Question

On the occasion of the Deepawali festival, each student of a class sends greeting cards to the others. If there are 20 students in the class, then the total number of getting cards exchanged by the students is
$\left( a \right){{\text{ }}^{20}}{{C}_{3}}$
$\left( b \right)\text{2}{{\text{.}}^{20}}{{C}_{2}}$
$\left( c \right)\text{2}{{\text{.}}^{20}}{{P}_{2}}$
(d) None of these

Answer 1

To solve this question, we will first calculate the number of cards that each student is giving, by understanding the data given in the question. Finally, we will calculate the number of cards with 20 students as the product of 20 and 19. Then, we will check which option gives the same value by using the formula of $^{n}{{P}_{r}}$ and $^{n}{{C}_{r}}$ is given by $^{n}{{P}_{r}}=\dfrac{n!}{\left( n-r \right)!}$ and $^{n}{{C}_{r}}=\dfrac{n!}{r!\left( n-r \right)!}.$

Complete step-by-step solution
We are given that there are 20 students in a class. There is an exchange of greeting cards with the other students. Basically, one student shares greeting cards with all the rest of the students. And this process is done by each of 20 students. Now, because one student gets a card from all other students except himself and there are 20 students. Each student gets a card from 19 students. Because each student shares 19 cards and there are a total of 20 students. Therefore the cards shared by 20 students is
$\Rightarrow 20\times 19=380$
Therefore, 380 cards were shared in all. Now, we have to match the given option.
Consider option (a). $^{20}{{C}_{3}}$
Using the formula of combination given as $^{n}{{C}_{r}}=\dfrac{n!}{r!\left( n-r \right)!}.$ So, we have,
$^{20}{{C}_{3}}=\dfrac{20!}{\left( 20-3 \right)!\left( 3 \right)!}$
${{\Rightarrow }^{20}}{{C}_{3}}=\dfrac{20\times 19\times 18\times 17!}{17!3\times 2\times 1}$
${{\Rightarrow }^{20}}{{C}_{3}}=20\times 19\times 3\ne 20\times 19$
So, option (a) is the wrong answer, as $20\times 19\times 3\ne 20\times 19.$
Now, consider option (b). ${{2.}^{20}}{{C}_{2}}$
Using the formula, $^{n}{{C}_{r}}=\dfrac{n!}{r!\left( n-r \right)!}.$ We get,
$\Rightarrow {{2.}^{20}}{{C}_{2}}=2\times \dfrac{20!}{\left( 20-2 \right)!2!}$
$\Rightarrow {{2.}^{20}}{{C}_{2}}=2\times \dfrac{20\times 19\times 18!}{18!\times 2\times 1}$
$\Rightarrow {{2.}^{20}}{{C}_{2}}=\dfrac{20\times 19\times 18!}{18!}$
$\Rightarrow {{2.}^{20}}{{C}_{2}}=20\times 19$
As, $20\times 19=20\times 19,$ hence, option (b) is the right answer.
Now, let us consider the option (c). ${{2.}^{20}}{{P}_{2}}.$
Using the formula, $^{n}{{P}_{r}}=\dfrac{n!}{\left( n-r \right)!}$ We have,
${{2.}^{20}}{{P}_{2}}=2\times \dfrac{20!}{\left( 20-2 \right)!}$
$\Rightarrow {{2.}^{20}}{{P}_{2}}=2\times \dfrac{20\times 19\times 18!}{18!}$
$\Rightarrow {{2.}^{20}}{{P}_{2}}=2\times 20\times 19$
And as $20\times 19\ne 2\times 20\times 19$ so option (c) is the wrong answer.
Hence, the total number of cards exchanged by the student is $20\times 19={{2.}^{20}}{{C}_{2}}.$. Hence, option (b) is the right answer.

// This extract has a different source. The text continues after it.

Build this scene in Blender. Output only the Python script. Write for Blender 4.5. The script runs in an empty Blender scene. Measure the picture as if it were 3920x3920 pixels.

Note: We observe the options here in these are of the type $^{n}{{C}_{r}},{{\text{ }}^{n}}{{P}_{r}}.$ Also, $^{20}{{C}_{2}}$ and $^{20}{{P}_{2}}$ type which is nothing but the selecting and arranging 2 from 20 given values respectively. Hence, this kind of selection or arranging is not possible in our question. So, the approach that must be followed to solve this question is by using the value $20\times 19.$ There are chances of calculation mistakes while finding the value of each option, so be careful not to interchange the formulas and choose the wrong option.